Já os Estados Unidos, Aron via-os como tendo chegado ao fim da sua hegemonia, após «a retirada do Vietnam que implica uma revisão das prioridades norte-americanas no início de um ciclo de retraimento estratégico dos Estados Unidos» (p. 110) e «o início de uma nova fase de expansão planetária da União Soviética» (p. 146), nos anos 1975-1976. Raymond Aron constata que a détente, a paridade global e a estratégia ofensiva soviética marcaram o recuo americano e o fim de três décadas de «hegemonia americana», e que a détente «criou condições adicionais para a transformação da União Soviética numa potência global» (p. 149). Contudo, escreve Carlos Gaspar, «Aron reconhece a hegemonia militar da União Soviética, mas não uma “hegemonia soviética” que possa tomar o lugar da “hegemonia americana” na sociedade internacional» (p. 157).

A defesa de uma nova Europa que é, e não pode não ser, a velha Europa das nações, que tem de se reconfigurar como parte de uma «civilização atlântica», ou de uma «união ocidental», é tão válida hoje como o foi quando Aron a fez. Como reconhece Carlos Gaspar, «retrospetivamente, as análises de Raymond Aron parecem evidentes e é essa a melhor demonstração de que soube ter razão antes do tempo» (p. 177).
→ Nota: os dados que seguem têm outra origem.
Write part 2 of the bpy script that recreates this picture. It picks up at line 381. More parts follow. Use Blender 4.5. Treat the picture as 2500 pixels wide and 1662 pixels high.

Em suma, Carlos Gaspar apresenta-nos um trabalho notável sobre um intelectual soberbo no seu contributo, inteligente na sua capacidade analítica e inabalável nas suas convicções, no enquadramento de um período da história recente que já parece longínquo, mas que se torna incontornável para quem quer compreender a desordem internacional dos dias de hoje.